WASHINGTON (AFP) — In a sharp break from former president George W. Bush's approach to global warming, Secretary of State Hillary Clinton has picked a special envoy for climate change, the State Department said Monday.

Coming less than a week after Clinton assumed her job, the position signalled to US allies how urgently President Barack Obama's administration takes the threat posed by climate change after Bush played it down.

A State Department official who asked not to be named identified the official as Todd Stern, a "former Clinton White House official with experience at Kyoto and Buenos Aries climate Change negotiations."

"He has been active on the environmental front for some time," the official told AFP.

Acting State Department spokesman Robert Wood said that Clinton, wife of the former president who has listed fighting climate change a top priority, would soon announce her choice for a climate change envoy.

"There will be an announcement later this afternoon with regard to a special envoy for climate change," Wood told reporters.

Obama, who was sworn in as president on January 20, is "very focused on trying to formulate a very solid constructive climate change policy," he added.

Stern, a lawyer and environmental expert at the Washington think tank Center for American Progress, served as an advisor for Clinton from 1993 to 1998.

He played a key role in the Kyoto Protocol negotiations from 1997 to 1999, before becoming an advisor to the secretary of the treasury from 1999 to 2001.

Obama was meanwhile set Monday to make his first moves to reverse Bush administration climate policies, with two measures designed to prod automakers into making more fuel efficient vehicles.

The new president was set to require the Environmental Protection Agency to reconsider whether to grant California a waiver to regulate car exhaust emissions blamed for contributing to global warming, a White House aide said.

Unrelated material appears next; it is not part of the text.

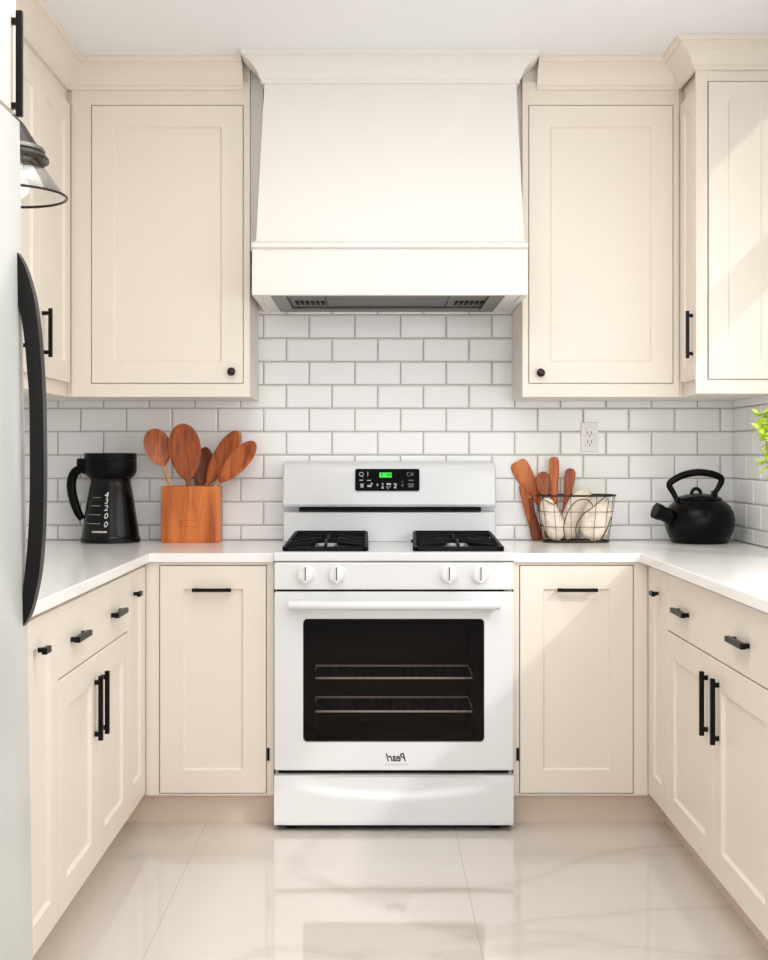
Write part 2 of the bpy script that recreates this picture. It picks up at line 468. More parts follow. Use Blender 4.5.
# left double
def double(root, F, y0, y1, split, hs, ds, hd):
    d = obj('drawer', slab(F, y0 + .002, y1 - .002, DRZ + .002, DZ1), M['cream'], root)
    for u in ds: obj('handle', bar_handle(F, u, .744, .135, False, .024, .014), M['black'], d)
    d1 = obj('door', shaker(F, y0 + .002, split - .0015, DZ0, DRZ - .002, .073), M['cream'], root)
    d2 = obj('door', shaker(F, split + .0015, y1 - .002, DZ0, DRZ - .002, .073), M['cream'], root)
    obj('handle', bar_handle(F, hs[0], hd, .168, True, .022, .012), M['black'], d1)
    obj('handle', bar_handle(F, hs[1], hd, .168, True, .022, .012), M['black'], d2)
t = thing('base_cabinet', 'cream cabinet on the left with a wide drawer over two doors', 'cabinet', (XLF, 3.32, 0), g)
side_box(t, FL, XL + .012, XLF, -.811, 2.911, 3.7255)
double(t, FL, 2.911, 3.726, 3.322, (3.283, 3.362), (3.085, 3.545), .528)
# left near fridge
t = thing('base_cabinet', 'narrow cream pull-out cabinet right beside the white refrigerator', 'cabinet', (XLF, 2.77, 0), g)
side_box(t, FL, XL + .012, XLF, -.811, 2.625, 2.9105)
d = obj('door', shaker(FL, 2.627, 2.909, DZ0, DZ1, .066), M['cream'], t)
pull_knob(t, FL, 2.735, .764, d)

FR = right_f(XRD)
t = thing('base_cabinet', 'narrow cream pull-out cabinet in the right corner beside the sink cabinet', 'cabinet', (XRF, 3.87, 0), g)
side_box(t, FR, XRF, XR - .012, .936, 3.744, 4.0285, 4.0795)
d = obj('door', shaker(FR, 3.746, 4.0085, DZ0, DZ1, .075), M['cream'], t)
pull_knob(t, FR, 3.868, .763, d)
t = thing('base_cabinet', 'cream sink cabinet on the right with a wide drawer front over two doors', 'cabinet', (XRF, 3.23, 0), g)
# open-topped box so the sink can hang inside
bm = bmesh.new()
box(bm, XRF, XRF + .018, 2.73, 3.7435, .104, CB - .001); box(bm, XR - .03, XR - .012, 2.73, 3.7435, .104, CB - .001)
box(bm, XRF + .018, XR - .03, 2.73, 2.748, .104, CB - .001); box(bm, XRF + .018, XR - .03, 3.7255, 3.7435, .104, CB - .001)
box(bm, XRF + .018, XR - .03, 2.748, 3.7255, .104, .12)
obj('cabinet_box', bm, M['cream'], t)
obj('toe_kick', B(.936, .956, 2.73, 3.7435, 0, .104), M['toe'], t)
double(t, FR, 2.73, 3.744, 3.237, (3.183, 3.29), (2.980, 3.545), .539)
t = thing('base_cabinet', 'cream base cabinet at the near end of the right counter', 'cabinet', (XRF, 2.6, 0), g)
side_box(t, FR, XRF, XR - .012, .936, 2.40, 2.7295)
d = obj('door', shaker(FR, 2.402, 2.727, DZ0, DZ1, .073), M['cream'], t)

# ------------------------------------------------------------------ countertops
def counter(xs, ys, inside):
    bm = bmesh.new(); vs = {}
    def V(i, j):
        if (i, j) not in vs: vs[(i, j)] = bm.verts.new((xs[i], ys[j], CT))
        return vs[(i, j)]
    for i in range(len(xs) - 1):
        for j in range(len(ys) - 1):
            if inside((xs[i] + xs[i + 1]) / 2, (ys[j] + ys[j + 1]) / 2):
                bm.faces.new((V(i, j), V(i + 1, j), V(i + 1, j + 1), V(i, j + 1)))
    r = bmesh.ops.extrude_face_region(bm, geom=list(bm.faces))
    bmesh.ops.translate(bm, vec=(0, 0, CB - CT), verts=[v for v in r['geom'] if isinstance(v, bmesh.types.BMVert)])
    bmesh.ops.recalc_face_normals(bm, faces=bm.faces)
    es = [e for e in bm.edges if len(e.link_faces) == 2 and e.calc_face_angle() > 1.0]
    bmesh.ops.bevel(bm, geom=es, offset=0.003, segments=2, profile=.5, affect='EDGES')
    return bm
yb = YW - .0105
o = obj('countertop', counter([XL + .0105, -.719, -.324], [2.625, 4.0, yb], lambda x, y: y > 4.0 or x < -.719), M['counter'])
tag(o, 'white quartz countertop on the left holding the carafe and wooden utensil block', 'countertop', 'countertops')
o = obj('countertop', counter([.436, .837, .955, 1.245, XR - .0105], [2.40, 2.73 + .05, 3.30, 4.0, yb],
        lambda x, y: (y > 4.0 or x > .837) and not (.955 < x < 1.245 and 2.78 < y < 3.30)), M['counter'])
tag(o, 'white quartz countertop on the right holding the wire basket and black kettle', 'countertop', 'countertops')
# sink
t = thing('kitchen_sink', 'white undermount sink set into the right countertop', 'sink', (1.1, 3.04, .66))
bm = bmesh.new()
x0, x1, y0, y1, z0, z1 = .945, 1.255, 2.77, 3.31, .66, CB - .001
box(bm, x0, x1, y0, y1, z0, z0 + .012); box(bm, x0, x0 + .01, y0, y1, z0 + .012, z1); box(bm, x1 - .01, x1, y0, y1, z0 + .012, z1)
box(bm, x0 + .01, x1 - .01, y0, y0 + .01, z0 + .012, z1); box(bm, x0 + .01, x1 - .01, y1 - .01, y1, z0 + .012, z1)
obj('basin', bm, M['sink'], t)
bm = bmesh.new(); lathe(bm, [(0, .006), (.02, .006), (.035, .003), (.035, 0)], 1.1, 3.04, z0 + .012, 24)
obj('drain', bm, M['alu'], t, 40)

# ------------------------------------------------------------------ upper cabinets
def knob_small(F, u, v):
    bm = bmesh.new()
    p = F(u, v, 0)
    lathe(bm, [(0, -.026), (.007, -.0255), (.0125, -.022), (.0145, -.017), (.0125, -.012), (.007, -.009), (.005, 0)], p.x, p.y, p.z, 20, 'y')
    return bm
g = 'upper cabinets'
F = back_f(YUD)
t = thing('upper_cabinet', 'cream wall cabinet left of the range hood, with a single panel door', 'cabinet', (-.74, YU, UZ0), g)
obj('cabinet_box', B(XUL + .0005, -.431, YU, YW - .012, UZ0, H - .001, .0015), M['cream'], t)
face_frame(t, XULD + .001, -.431, UZ0, CRZ + .03, (-.969, -.454, UD0, UD1), YUD + .004, YU)
d = obj('door', shaker(F, -.969, -.454, UD0, UD1, .072, t=.0148), M['cream'], t)
obj('knob', knob_small(F, -.4915, 1.4717), M['bronze'], d, 60)
t = thing('upper_cabinet', 'cream wall cabinet right of the range hood, with a single panel door', 'cabinet', (.77, YU, UZ0), g)
obj('cabinet_box', B(.500, XUR - .0005, YU, YW - .012, UZ0, H - .001, .0015), M['cream'], t)
face_frame(t, .500, XURD - .0015, UZ0, CRZ + .03, (.522, 1.012, UD0, UD1), YUD + .004, YU)
d = obj('door', shaker(F, .522, 1.012, UD0, UD1, .072, t=.0148), M['cream'], t)
obj('knob', knob_small(F, .560, 1.468), M['bronze'], d, 60)
# left run
F = left_f(XULD)
t = thing('upper_cabinet', 'cream wall cabinet along the left wall behind the glass pendant lamp', 'cabinet', (XUL, 3.8, UZ0), g)
obj('cabinet_box', B(XL + .012, XUL, 3.25, YW - .012, UZ0, H - .001, .0015), M['cream'], t)
for y0, y1, hy in ((3.27, 3.636, None), (3.64, 3.890, 3.675), (3.894, 4.286, 3.925)):
    d = obj('door', shaker(F, y0, y1, UD0, UD1, .068, t=.0148), M['cream'], t)
    if hy: obj('handle', bar_handle(F, hy, 1.569, .152, True, .032, .012), M['black'], d)
# right run with decorated end panel
F = right_f(XURD)
t = thing('upper_cabinet', 'cream corner wall cabinet at far right with a sunlit end panel', 'cabinet', (1.18, YEND, UZ0), g)
obj('cabinet_box', B(XUR, XR - .011, YEND + .015, YW - .012, UZ0, H - .001, .0015), M['cream'], t)
obj('corner_stile', B(XURD, 1.072, YEND, YEND + .0145, UZ0, 2.435, .001), M['cream'], t)
d = obj('door', shaker(F, 4.096, 4.288, UD0, UD1, .05, t=.0145), M['cream'], t)
obj('handle', bar_handle(F, 4.12, 1.582, .155, True, .022, .011), M['black'], d)
obj('end_panel', shaker(back_f(YEND - .004), 1.076, XR - .012, UD0, 2.395, .062, t=.0185, rec=.006), M['cream'], t)
obj('end_rail', B(1.0725, XR - .012, YEND + .002, YEND + .0145, UZ0, UD0 - .002), M['cream'], t)
obj('end_rail', B(1.0725, XR - .012, YEND + .002, YEND + .0145, 2.398, 2.45), M['cream'], t)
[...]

Bush had blocked efforts by California and a dozen other states to impose their own limits on carbon dioxide gas emissions.

During her Senate confirmation hearing on January 13, Clinton said that Obama would lead "a global and coordinated response" toward combating climate change.

Climate change is "an unambiguous security threat," she said.

"At the extreme it threatens our very existence but well before that point it could well incite new wars of an old kind over basic resources like food, water and arable land," Clinton said.

"We will participate in the upcoming UN Copenhagen Climate Conference and a global energy forum," the 61-year-old senator told the committee a week before Obama assumed office.

"And we will pursue an energy policy that reduces our carbon emissions while reducing our dependence on foreign oil and gas, fighting climate change and enhancing our economic and energy security," she said.